La ricomparsa dell'artista nel salone del 1847 con il Leone in riposo segna una nuova epoca. Le forme si semplificano, i particolari scompaiono, l'espressione della vita è raggiunta con la precisione dei rapporti e delle masse; alla ricerca febbrile del movimento l'artista sostituisce quella dell'equilibrio, ed anche nei soggetti violenti l'opera è subordinata a una specie di grandezza statica. Così B. ritrova le leggi dello stile eroico. Sono di questo periodo le sue figure più belle, come lo splendido gruppo di Teseo e il Minotauro, che sviluppò più tardi nell'immortale Combattimento del centauro e del Lapito. Paragonate alle sue prime opere, come la Pazzia di Carlo VI, che conservano ancora il gusto romantico del pittoresco e dell'aneddotico, questi ultimi lavori assurgono alla concisione e alla nobiltà classica. Ora il B., che fino a questo momento era rimasto ristretto nel suo genere un po' disprezzato di rappresentatore di animali, si mostra un maestro pari ad ogni compito, il vero successore di Rude e il primo scultore della sua generazione. La rivoluzione del 1848 lo fece direttore del laboratorio dei gessi del Louvre e professore di disegno e di modellamento al Museum. Il secondo impero, grazie all'architetto Lefuel, gli affidò fin dal 1853 parecchi lavori importanti al Louvre, ossia i quattro gruppi in pietra, la Guerra e la Pace, l'Ordine e la Forza, per la facciata dei padiglioni di Richelieu e di Sully, e la decorazione scultoria del portico del Carrousel. Sul timpano, B. scolpì un Napoleone III, che fu distrutto dalla Comune; ai lati di questo frontone modellò due meravigliose figure di fiumi. Nel 1860 eseguì la statua equestre di Napoleone, che si erge sulla piazza del Diamante ad Ajaccio, e un nuovo modello dello stesso soggetto nel 1866 per la città di Grenoble. In quel momento l'artista era giunto alla gloria, ed era il maestro dei giovani, come Auguste Rodin, che nel 1864 esponeva il suo Uomo dal naso rotto. Finalmente l'Accademia cessò di tenere il broncio al B.: all'età di 72 anni, nel 1868, fu eletto membro dell'istituto.
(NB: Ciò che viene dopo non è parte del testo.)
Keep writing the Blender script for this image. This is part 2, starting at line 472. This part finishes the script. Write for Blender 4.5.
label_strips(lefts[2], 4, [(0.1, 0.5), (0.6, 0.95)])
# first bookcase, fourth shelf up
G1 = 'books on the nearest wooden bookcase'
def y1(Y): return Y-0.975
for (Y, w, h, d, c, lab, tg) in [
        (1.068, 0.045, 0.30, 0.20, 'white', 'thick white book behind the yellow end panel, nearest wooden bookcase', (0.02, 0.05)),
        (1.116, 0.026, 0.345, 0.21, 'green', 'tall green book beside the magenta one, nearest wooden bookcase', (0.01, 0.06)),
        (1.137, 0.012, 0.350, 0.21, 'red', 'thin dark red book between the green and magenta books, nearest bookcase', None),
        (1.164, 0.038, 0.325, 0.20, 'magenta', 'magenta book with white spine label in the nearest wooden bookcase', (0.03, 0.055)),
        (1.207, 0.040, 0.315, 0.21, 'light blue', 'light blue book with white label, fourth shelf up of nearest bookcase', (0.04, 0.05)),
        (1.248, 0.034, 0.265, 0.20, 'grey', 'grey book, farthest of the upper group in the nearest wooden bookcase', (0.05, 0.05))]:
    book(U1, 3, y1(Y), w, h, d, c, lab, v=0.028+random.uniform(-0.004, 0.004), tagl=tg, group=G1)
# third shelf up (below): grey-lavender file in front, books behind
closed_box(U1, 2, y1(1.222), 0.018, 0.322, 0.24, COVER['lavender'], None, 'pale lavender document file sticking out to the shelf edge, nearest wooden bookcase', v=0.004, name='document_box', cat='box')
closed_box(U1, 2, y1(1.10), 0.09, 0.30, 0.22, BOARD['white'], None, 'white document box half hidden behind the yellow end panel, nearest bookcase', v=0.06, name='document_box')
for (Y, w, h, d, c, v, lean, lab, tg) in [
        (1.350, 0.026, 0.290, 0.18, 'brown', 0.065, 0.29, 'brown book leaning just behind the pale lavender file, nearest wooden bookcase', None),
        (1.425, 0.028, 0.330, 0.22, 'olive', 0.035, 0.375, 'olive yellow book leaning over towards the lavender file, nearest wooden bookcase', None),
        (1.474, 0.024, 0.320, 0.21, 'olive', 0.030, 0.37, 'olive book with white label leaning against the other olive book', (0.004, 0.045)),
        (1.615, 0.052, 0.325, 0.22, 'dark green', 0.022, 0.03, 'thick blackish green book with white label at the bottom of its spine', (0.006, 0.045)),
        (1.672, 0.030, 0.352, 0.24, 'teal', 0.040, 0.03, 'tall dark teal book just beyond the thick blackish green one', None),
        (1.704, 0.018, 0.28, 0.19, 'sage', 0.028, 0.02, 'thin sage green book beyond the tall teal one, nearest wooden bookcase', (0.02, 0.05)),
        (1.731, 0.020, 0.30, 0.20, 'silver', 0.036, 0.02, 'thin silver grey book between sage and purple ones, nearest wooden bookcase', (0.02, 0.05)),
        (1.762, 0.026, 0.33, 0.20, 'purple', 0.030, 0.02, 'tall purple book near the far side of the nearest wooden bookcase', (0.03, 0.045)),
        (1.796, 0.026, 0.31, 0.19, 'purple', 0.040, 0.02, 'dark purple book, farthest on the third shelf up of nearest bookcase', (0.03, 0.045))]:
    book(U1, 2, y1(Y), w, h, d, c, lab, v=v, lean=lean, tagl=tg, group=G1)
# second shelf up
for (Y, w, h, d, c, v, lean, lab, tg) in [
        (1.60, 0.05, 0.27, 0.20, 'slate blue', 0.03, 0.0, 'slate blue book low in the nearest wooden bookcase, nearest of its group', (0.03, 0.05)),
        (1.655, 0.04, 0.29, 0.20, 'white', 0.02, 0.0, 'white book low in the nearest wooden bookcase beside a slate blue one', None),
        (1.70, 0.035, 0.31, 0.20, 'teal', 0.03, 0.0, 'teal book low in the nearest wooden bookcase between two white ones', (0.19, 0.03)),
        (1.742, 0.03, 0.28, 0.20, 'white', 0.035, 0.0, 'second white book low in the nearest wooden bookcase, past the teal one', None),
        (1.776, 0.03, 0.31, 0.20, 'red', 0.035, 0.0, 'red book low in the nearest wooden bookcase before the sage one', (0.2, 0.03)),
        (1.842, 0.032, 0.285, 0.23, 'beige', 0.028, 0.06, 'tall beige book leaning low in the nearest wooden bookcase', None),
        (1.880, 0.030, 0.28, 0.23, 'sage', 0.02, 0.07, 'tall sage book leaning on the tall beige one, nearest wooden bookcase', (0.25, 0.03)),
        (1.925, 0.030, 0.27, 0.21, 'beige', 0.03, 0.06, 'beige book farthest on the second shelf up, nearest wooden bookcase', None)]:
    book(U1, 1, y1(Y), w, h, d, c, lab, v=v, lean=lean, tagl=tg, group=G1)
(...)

Sopravvisse alcuni anni, ma la sua carriera artistica era terminata.
Di carattere fiero e indipendente, egli occupa un posto speciale nell'arte del sec. XIX. Partito dal naturalismo puro, riuscì da sé stesso a liberarsi dal romanticismo e ad avvicinarsi più di qualsiasi altro contemporaneo alla bellezza classica. Alcune sue opere, come i gruppi del Louvre, hanno quasi la maestà delle statue di Fidia; e parecchi dei suoi piccoli bronzi, per esempio la statuetta della Vittoria, lo Studio di donna nuda o la giovane ammantata, detta Figura antica, più che Carpeaux e Rodin, fecondano l'arte di un Bourdelle, di un Despiau o di un Andreotti.
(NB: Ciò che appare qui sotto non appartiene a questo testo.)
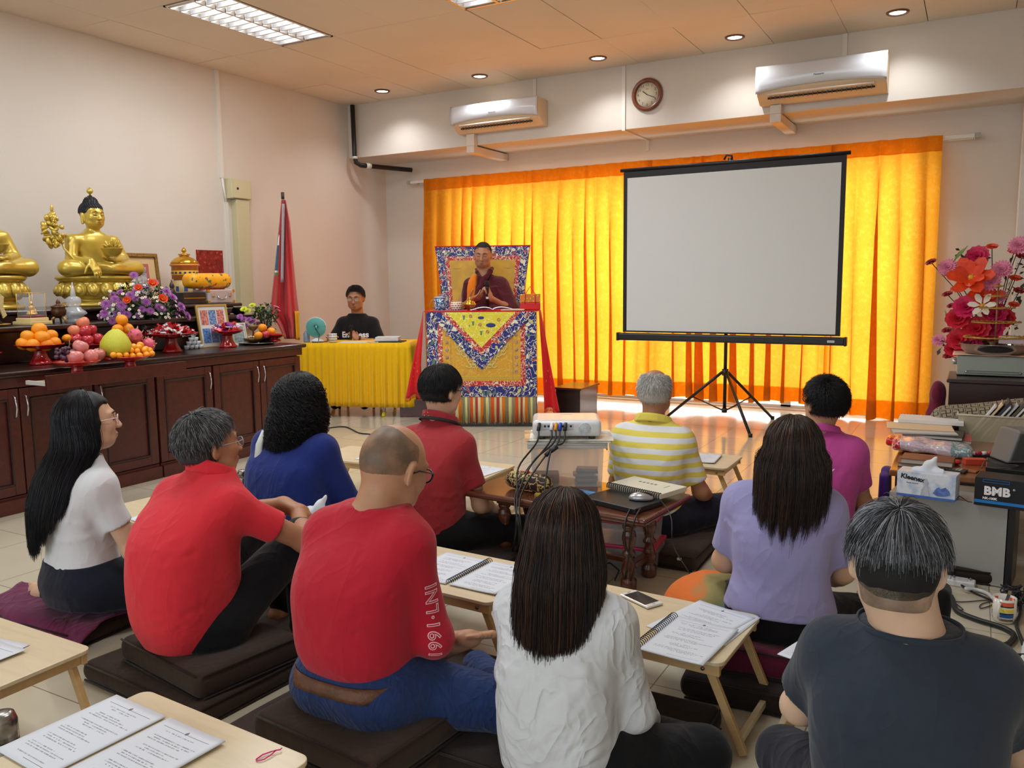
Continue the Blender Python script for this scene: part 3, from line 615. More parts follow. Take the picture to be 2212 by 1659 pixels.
def glasses(p,c=(30,26,26),w=.052,rim=.0013,lens=True,y=.102,arm=True,z=.004,rh=.016,lensc=(235,240,245)):
    g=MB()
    for x in(-1,1):
        pts=[H2(p,(x*.033+.0235*math.cos(a)*(1 if 1 else 0),y-.006*abs(math.cos(a))*(1),z-.004+rh*math.sin(a)*(1-.1*math.sin(a)))) for a in np.linspace(0,2*PI,20)]
        g.tube(pts,rim*1.3,6,cap=False)
        g.tube([H2(p,(x*.056,y-.008,z+.004)),H2(p,(x*.074,y-.03,z+.004)),H2(p,(x*.0825,.01,z+.002)),H2(p,(x*.082,-.012,z-.008))],rim*1.1,6)
    g.tube([H2(p,(-.009,y,z)),H2(p,(0,y+.004,z+.003)),H2(p,(.009,y,z))],rim,6); o=g.make('glasses',mat('glasses_frame_%d_%d'%(c[0],c[1]),c,.3),p['t'])
    if lens:
        for x in(-1,1):
            l=MB(); c0=[H2(p,(x*.033+.022*math.cos(a),y-.003,z-.004+rh*.93*math.sin(a))) for a in np.linspace(0,2*PI,18,endpoint=False)]; l.add(c0,[tuple(range(18))]); l.make('lens',mat('spectacle_lens',lensc,.03,alpha=.22),o)
def skullmask(n,front=.62,side=.10,nape=-.62):
    x,y,z=n[:,0],n[:,1],n[:,2]; t=np.clip((z-.15)/.45,0,1); return (y<side+(front-side)*t)&(z>nape)&~((np.abs(x)>.86)&(z<-.02)&(y>-.3))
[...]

Era in stretti rapporti coi grandi refrattarî del romanticismo, soprattutto con Daumier, la cui arte poderosa è della stessa famiglia della sua, con il Corot, con il Delacroix e con Théodore Rousseau; quest'ultimo lo attirò ben presto alla foresta di Fontainebleau, e così B. entrò nel gruppo di Barbizon. E quelli furono gli unici viaggi ch'egli fece; B. ci ha lasciato anche qualche quadro a olio (un Ritratto di giovanetta al Louvre), e alcune belle litografie. La sua opera è ben rappresentata al Louvre (collezioni Thomy-Thierry, Camondo e Moreau-Nélaton) e al museo Bonnat a Bayonne. Fuori di Francia le più belle collezioni sono quelle del Metropolitan Museum a New York e del museo Walkers a Philadelphia. Dal 1894 un bel monumento sulla punta dell'Île-Saint-Louis, non lontano dalla casa ov'è morto, e composto della riproduzione delle sue figure più belle, ricorda ai passanti la gloria del B. (v. Tavv. LIX e LX).
Bibl.: A. Alexandre, Barye, Parigi 1889; Ch. de Kay, Barye, Life and works, New York 1889; Ballu, L'œuvre de Barye, Parigi 1890; Thieme-Becker, Künstler-Lexikon, II, Lipsia 1908; Ch. Saunier, Barye, Parigi [1926]; L. Benoist, La sculpture romantique, Parigi 1927.